AVAILABLE DATA ::
---
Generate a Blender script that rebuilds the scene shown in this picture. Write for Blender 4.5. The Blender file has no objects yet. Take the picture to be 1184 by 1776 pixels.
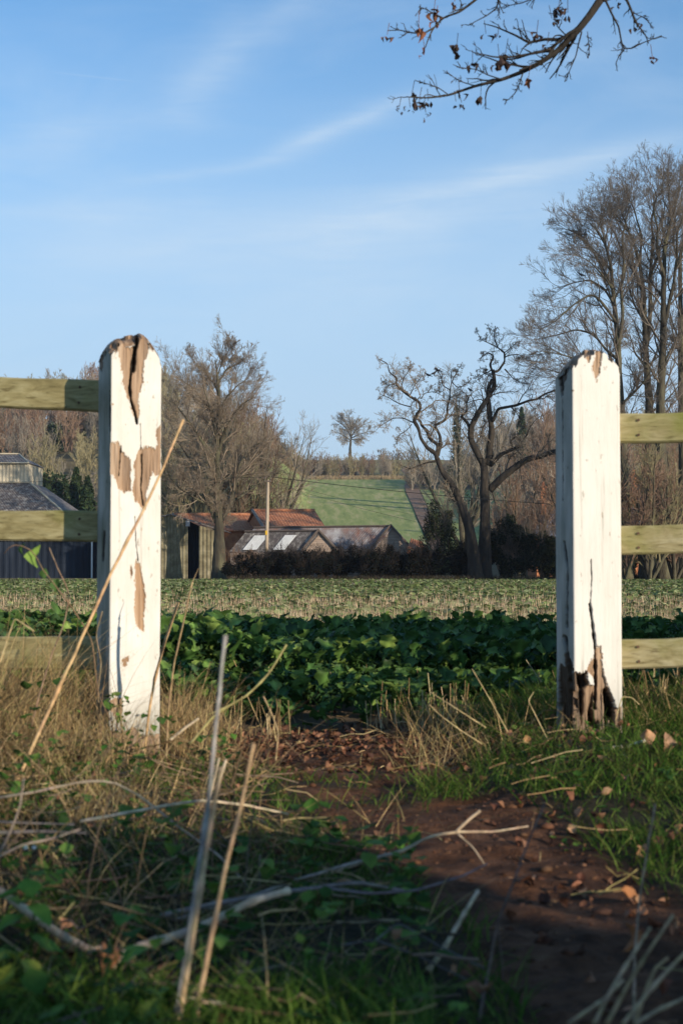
---
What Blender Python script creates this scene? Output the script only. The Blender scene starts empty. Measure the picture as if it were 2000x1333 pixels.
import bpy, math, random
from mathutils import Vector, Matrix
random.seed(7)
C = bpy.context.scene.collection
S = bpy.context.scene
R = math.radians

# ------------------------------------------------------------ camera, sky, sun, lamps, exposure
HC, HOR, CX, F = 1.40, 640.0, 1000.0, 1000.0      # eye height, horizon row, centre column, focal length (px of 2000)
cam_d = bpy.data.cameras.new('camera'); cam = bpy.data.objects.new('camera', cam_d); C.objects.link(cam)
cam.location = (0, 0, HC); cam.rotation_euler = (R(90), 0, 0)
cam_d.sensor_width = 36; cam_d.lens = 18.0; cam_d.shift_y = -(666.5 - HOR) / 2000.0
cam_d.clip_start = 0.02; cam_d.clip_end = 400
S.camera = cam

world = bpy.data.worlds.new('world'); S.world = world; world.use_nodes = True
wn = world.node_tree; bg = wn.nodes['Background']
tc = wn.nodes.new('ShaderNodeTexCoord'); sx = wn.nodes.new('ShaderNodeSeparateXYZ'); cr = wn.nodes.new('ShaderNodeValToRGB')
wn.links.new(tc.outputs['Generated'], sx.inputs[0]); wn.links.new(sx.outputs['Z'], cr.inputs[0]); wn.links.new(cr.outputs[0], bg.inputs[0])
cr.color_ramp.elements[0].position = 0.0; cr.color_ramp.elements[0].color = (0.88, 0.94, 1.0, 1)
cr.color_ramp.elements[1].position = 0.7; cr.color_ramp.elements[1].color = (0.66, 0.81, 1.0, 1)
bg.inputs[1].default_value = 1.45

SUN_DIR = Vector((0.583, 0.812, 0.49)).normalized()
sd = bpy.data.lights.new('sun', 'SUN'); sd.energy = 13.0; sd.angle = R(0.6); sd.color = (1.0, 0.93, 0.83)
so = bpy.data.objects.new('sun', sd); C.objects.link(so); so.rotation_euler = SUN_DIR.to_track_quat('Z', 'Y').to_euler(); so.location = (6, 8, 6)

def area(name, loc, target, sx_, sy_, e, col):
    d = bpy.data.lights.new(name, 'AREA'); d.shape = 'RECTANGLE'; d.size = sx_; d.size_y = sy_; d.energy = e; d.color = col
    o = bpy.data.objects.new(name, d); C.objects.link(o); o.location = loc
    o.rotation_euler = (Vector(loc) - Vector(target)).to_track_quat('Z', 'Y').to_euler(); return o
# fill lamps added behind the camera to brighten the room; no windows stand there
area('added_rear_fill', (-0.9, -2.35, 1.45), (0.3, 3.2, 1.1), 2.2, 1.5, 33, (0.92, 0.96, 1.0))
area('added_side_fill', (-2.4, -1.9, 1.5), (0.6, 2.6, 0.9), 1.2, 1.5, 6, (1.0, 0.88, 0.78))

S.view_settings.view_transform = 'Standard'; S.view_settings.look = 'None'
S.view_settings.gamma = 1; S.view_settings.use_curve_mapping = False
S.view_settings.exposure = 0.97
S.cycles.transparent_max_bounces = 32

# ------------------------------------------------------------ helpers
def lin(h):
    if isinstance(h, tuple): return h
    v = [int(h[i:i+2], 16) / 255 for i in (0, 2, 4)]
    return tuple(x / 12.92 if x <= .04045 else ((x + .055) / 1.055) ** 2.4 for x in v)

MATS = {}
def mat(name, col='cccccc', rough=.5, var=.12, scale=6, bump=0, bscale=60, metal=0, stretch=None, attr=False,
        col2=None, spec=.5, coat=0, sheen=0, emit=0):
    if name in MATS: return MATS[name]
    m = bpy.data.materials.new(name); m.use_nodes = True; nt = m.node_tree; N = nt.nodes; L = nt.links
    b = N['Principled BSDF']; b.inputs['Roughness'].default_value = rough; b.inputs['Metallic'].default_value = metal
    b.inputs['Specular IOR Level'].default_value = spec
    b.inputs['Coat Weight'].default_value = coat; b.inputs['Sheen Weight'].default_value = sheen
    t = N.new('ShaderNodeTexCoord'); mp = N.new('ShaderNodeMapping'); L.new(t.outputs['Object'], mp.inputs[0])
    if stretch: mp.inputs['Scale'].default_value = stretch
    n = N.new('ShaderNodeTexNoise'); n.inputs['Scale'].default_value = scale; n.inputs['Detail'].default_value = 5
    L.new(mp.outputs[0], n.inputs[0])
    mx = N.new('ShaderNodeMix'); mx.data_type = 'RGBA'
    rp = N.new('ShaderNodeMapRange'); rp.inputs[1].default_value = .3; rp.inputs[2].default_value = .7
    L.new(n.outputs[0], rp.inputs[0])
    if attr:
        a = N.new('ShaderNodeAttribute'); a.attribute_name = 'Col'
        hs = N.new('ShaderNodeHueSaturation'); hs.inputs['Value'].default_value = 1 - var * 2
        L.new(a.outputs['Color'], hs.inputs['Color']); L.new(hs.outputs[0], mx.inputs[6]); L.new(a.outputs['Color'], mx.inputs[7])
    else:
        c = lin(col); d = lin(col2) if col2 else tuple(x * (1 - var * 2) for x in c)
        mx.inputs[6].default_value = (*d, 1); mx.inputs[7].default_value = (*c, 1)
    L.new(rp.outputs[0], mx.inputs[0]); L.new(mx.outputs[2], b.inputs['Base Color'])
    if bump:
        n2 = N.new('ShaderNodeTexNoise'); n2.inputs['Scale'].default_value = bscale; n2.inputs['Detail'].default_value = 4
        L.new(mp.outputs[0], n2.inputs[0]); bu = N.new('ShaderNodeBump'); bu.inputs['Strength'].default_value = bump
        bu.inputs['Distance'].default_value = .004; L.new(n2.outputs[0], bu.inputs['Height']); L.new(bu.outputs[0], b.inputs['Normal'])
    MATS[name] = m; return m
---
WHAT THIS TASK INVOLVES :: Taking the material above, extract exactly and only the lines from the line with "What Blender Python" to the line with "S.camera = cam", inclusive of both.

ANSWER BELOW ::
What Blender Python script creates this scene? Output the script only. The Blender scene starts empty. Measure the picture as if it were 2000x1333 pixels.
import bpy, math, random
from mathutils import Vector, Matrix
random.seed(7)
C = bpy.context.scene.collection
S = bpy.context.scene
R = math.radians

# ------------------------------------------------------------ camera, sky, sun, lamps, exposure
HC, HOR, CX, F = 1.40, 640.0, 1000.0, 1000.0      # eye height, horizon row, centre column, focal length (px of 2000)
cam_d = bpy.data.cameras.new('camera'); cam = bpy.data.objects.new('camera', cam_d); C.objects.link(cam)
cam.location = (0, 0, HC); cam.rotation_euler = (R(90), 0, 0)
cam_d.sensor_width = 36; cam_d.lens = 18.0; cam_d.shift_y = -(666.5 - HOR) / 2000.0
cam_d.clip_start = 0.02; cam_d.clip_end = 400
S.camera = cam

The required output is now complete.